Il suo spirito deve avere colpito anche il regista Fredo Val­­la che già tre volte l’ha scel­ta per comporre le colonne sonore dei suoi film.
«Con Fredo c’è un’intesa speciale, come con Pagani o Gior­gio Conte. È sufficiente uno sguardo e ci capiamo, anche se si è davanti al monitor di un pc. In “Bo­gre” la musica è un autentico tutt’uno con le im­­­magini, fa parte dello stesso rac­conto, aiuta a calarsi nelle atmosfere del 1200».

Traspare entusiasmo…

«Raccogliere cinque minuti di applausi alla prima di To­rino per un documentario che du­ra oltre tre ore è stato commovente. Non nascondo che una lacrima mi è scesa e pure Fre­do, che era davanti a me, quan­­do si è voltato, ave­va gli oc­chi lucidi. Con la mu­sica per i film ho trovato una splen­dida dimensione. Le im­magini completano la mu­sica alla perfezione, aiutano a trasmettere quella vibrazione a cui fa­cevo cenno prima».

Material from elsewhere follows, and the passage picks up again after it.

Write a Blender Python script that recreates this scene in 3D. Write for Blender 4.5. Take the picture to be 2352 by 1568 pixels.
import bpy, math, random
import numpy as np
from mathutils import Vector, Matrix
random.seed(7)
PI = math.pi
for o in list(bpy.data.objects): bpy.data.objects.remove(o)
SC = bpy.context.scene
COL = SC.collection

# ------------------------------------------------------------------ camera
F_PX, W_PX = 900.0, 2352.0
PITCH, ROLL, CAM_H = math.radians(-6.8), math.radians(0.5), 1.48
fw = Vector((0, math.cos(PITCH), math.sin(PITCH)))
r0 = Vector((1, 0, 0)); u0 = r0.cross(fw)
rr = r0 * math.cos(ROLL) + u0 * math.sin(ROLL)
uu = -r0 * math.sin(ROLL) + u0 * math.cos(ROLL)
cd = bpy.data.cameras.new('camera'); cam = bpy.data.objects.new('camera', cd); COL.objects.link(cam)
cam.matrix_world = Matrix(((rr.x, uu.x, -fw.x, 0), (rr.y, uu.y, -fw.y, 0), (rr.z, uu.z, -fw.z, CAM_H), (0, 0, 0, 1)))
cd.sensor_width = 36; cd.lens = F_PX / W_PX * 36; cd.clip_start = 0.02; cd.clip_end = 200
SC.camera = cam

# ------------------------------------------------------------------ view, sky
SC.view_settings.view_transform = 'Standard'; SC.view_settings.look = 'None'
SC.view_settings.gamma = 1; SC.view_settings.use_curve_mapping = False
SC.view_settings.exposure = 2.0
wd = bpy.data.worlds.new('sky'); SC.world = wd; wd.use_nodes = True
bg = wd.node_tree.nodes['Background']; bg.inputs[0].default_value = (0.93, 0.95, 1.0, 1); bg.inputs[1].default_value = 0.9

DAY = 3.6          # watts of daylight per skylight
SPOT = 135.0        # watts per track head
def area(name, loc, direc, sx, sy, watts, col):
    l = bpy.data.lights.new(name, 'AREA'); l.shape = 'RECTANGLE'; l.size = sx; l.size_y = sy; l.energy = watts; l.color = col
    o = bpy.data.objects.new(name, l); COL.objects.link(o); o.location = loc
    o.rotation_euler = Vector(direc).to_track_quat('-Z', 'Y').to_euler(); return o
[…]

Per poter percepire quella vibrazione, però, occorre es­sere preparati, non crede?
«Più che preparazione, serve sensibilità. È un po’ come im­parare a riconoscere i profumi dei fiori. Occorre possedere una naturale predisposizione per poter accogliere al meglio la musica e, in generale, l’arte, ma la sensibilità si può allenare, migliorare».

In che modo?
«Raccontare la musica ai giovani, con parole e suoni ap­passionati, dà i suoi frutti, più dell’ascolto di qualsiasi playlist disponibile online. Passa il tempo ma la musica resta istinto, poesia, passione, emozione, viaggio, libertà: la si fac­cia conoscere, la si promuova. Per questo mi rivolgo agli amministratori: l’eno­ga­stro­­nomia, e lo dico da corilicoltore, è fondamentale, ma non si dimentichi la cultura e il suo risvolto sociale».

Cosa propone?
«Non dico di leggere Socrate in piazza ma, di tanto in tan­to, si scatenino scintille capaci di accendere il fuoco in chi possiede i talenti musicali o, comunque, è appassionato. Per­­­tanto, si organizzino ras­se­gne musicali, si propongano gite scolastiche a tema, si regalino biglietti di concerti, si educhi all’ascolto. E, questo vale per tutti, non si dimentichi mai di volgere l’orecchio verso il cielo: il “marin”, con le sue melodie, un po’ dolci e un po’ malinconiche, non smetterà mai di suonare».